In unseren Bewertungsmetriken sehen die Spread-Risikoprämien für Investment-Grade-Credits trotz dieser Spread-Verengung noch nicht teuer aus. Historische Analysen deuten darauf hin, dass die 12-Monats-Forward- Rendite nach einem solchen Niveau mit einer Trefferquote von über 70% positiv war. Wenn die Fed schließlich damit beginnt, Anleihen ohne Rücksicht auf den Preis zu kaufen, werden durch die Auswirkungen diese Spreads weiter reduziert. Wir sehen hier eine bemerkenswerte Konstellation, von der Bewertung bis zur Nachfrage im Investment-Grade-Bereich. Sobald die Primärmarkt-Kreditfazilität (PMCCF) für neue Anleihe- und Darlehensemissionen und die Sekundärmarkt-Kreditfazilität (SMCCF) für Unternehmen tatsächlich damit beginnen, den Credit-Märkten Liquidität zur Verfügung zu stellen, sollten wir eine zweite Welle der Spread-Kompression erleben. Auch hier kommt es unabhängig von der Höhe dieser Interventionen darauf an, dass die Spreads enger werden.

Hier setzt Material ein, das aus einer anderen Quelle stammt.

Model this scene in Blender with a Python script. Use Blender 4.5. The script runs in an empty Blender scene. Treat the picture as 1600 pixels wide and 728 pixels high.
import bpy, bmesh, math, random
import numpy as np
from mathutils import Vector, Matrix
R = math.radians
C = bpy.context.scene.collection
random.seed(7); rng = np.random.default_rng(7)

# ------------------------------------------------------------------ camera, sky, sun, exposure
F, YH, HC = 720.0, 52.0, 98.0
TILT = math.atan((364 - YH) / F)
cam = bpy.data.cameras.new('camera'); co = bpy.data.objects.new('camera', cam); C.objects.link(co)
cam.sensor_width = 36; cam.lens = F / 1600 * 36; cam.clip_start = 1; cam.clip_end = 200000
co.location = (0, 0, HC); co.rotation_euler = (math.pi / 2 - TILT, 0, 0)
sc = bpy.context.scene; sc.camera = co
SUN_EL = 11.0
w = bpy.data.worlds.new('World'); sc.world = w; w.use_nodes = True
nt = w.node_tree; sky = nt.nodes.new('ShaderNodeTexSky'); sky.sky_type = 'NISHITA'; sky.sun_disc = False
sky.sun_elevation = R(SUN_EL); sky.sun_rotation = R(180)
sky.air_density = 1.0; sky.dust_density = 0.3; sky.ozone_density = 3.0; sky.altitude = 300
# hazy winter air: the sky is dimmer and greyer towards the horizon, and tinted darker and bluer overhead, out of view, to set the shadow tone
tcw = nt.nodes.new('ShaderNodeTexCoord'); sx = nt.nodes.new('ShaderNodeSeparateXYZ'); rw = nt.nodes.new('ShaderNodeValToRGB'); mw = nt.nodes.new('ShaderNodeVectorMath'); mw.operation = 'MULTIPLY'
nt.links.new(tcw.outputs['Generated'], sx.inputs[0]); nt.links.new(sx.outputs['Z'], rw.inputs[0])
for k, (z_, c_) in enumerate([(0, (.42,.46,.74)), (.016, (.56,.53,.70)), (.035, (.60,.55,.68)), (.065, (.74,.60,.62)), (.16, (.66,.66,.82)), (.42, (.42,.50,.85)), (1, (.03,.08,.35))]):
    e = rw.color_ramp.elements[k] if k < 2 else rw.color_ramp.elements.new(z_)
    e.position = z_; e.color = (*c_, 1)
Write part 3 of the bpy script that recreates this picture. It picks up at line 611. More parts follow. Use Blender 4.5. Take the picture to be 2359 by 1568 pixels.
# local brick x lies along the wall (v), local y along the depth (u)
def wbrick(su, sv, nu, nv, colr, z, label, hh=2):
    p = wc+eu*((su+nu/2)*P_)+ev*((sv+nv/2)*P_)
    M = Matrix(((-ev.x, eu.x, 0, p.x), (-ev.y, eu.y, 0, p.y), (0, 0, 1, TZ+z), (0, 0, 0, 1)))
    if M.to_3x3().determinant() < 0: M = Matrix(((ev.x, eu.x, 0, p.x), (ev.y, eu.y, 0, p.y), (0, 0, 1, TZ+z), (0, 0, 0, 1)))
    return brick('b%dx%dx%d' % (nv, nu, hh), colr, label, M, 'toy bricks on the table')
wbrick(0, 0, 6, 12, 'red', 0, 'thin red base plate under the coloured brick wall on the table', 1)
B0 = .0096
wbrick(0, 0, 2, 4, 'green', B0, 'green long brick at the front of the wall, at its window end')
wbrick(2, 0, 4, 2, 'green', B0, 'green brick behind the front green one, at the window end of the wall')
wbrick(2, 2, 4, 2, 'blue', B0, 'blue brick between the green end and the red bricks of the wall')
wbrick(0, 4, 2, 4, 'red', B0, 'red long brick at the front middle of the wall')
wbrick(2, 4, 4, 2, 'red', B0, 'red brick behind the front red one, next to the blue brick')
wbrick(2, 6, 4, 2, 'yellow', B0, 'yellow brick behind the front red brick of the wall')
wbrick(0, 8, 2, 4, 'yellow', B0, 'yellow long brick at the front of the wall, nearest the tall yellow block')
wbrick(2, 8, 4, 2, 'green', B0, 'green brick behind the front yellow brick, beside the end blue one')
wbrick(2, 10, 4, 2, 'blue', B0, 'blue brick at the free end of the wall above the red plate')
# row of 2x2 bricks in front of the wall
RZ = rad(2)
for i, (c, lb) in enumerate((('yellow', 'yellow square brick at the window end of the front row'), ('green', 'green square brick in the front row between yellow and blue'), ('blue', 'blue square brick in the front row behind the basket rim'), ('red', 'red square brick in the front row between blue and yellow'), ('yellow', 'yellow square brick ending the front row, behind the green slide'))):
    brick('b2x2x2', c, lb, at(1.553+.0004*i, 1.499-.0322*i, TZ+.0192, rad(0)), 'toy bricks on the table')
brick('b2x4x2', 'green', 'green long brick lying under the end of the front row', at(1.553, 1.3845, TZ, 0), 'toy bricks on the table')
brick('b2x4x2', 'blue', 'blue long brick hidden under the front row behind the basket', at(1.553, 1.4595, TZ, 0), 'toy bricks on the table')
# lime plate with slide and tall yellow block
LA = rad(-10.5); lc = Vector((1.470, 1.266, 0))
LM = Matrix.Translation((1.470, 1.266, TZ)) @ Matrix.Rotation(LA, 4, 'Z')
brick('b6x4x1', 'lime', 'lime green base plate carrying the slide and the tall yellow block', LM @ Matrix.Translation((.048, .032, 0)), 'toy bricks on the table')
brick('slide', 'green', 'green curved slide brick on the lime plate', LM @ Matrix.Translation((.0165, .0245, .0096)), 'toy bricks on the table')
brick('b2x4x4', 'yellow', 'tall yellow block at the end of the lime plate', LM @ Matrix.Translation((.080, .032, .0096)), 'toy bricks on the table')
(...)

Stimmungsverbesserung und neutralere Bewertungen

Die letzten Elemente, die Anzeichen einer Bodenbildung zeigen, sind schließlich die Marktstimmung und die Bewertungen. Erstens haben die meisten Anleger laut Umfragedaten ihr Aktienengagement verringert. Die AAII-Umfrage zur US-Anlegerstimmung zeigt, dass 50% der Befragten derzeit bärisch sind, was tatsächlich sehr nah am Durchschnitt des Monats April (47%) liegt. Die verschiedenen Beta-Messwerte, die wir betrachten, zeigen eine Stabilisierung der Aktienpositionierung bei vielen Arten von Anlegern – sowohl bei systematischen als auch bei diskretionären. Da viele Privatanleger nach wie vor einen großen Anteil an Bargeld halten, dürfte dies den Märkten eine Art „Buy-the-Dip"-Psychologie einflößen, die auch in Zukunft wachstumsorientierte Anlagen unterstützen könnte. Zudem sind die Anleger heute viel klarer positioniert als zu Beginn der Krise: Sollten die Märkte eine weitere Runde von Kursverlusten durchlaufen, dürfte dies dazu beitragen, das Ausmaß des Abschwungs abzufedern – was angesichts sich wieder verschärfender geopolitischer Spannungen bemerkenswert ist. Schließlich zeigt die Bewertung von Growth- Assets durch unsere Indikatoren ein konsistentes Muster: Sie haben sich von teuren (Januar-Februar 2020) in billige Regionen (März-April) verlagert, sind allerdings auch nicht attraktiver geworden.

Unsere Schlussfolgerungen aus der Entwicklung dieser drei Faktoren (Makro/Sentiment/Bewertung) lauten daher wie folgt: Die Lage ist insgesamt schlecht, aber wir glauben, dass es an der Zeit ist, sich auf die Richtung der Trends zu konzentrieren. Aus diesem Grund haben wir unsere Positionierung von defensiv auf neutral umgestellt. Diese neutrale Haltung bekommt gegenwärtig durch die Übergewichtung von Spreads im Investment-Grade-Bereich, „Qualitätswachstum"-Aktien und Schwellenländeraktien eine positive Note, so dass sie unsere derzeitige Einschätzung bestmöglich widerspiegelt.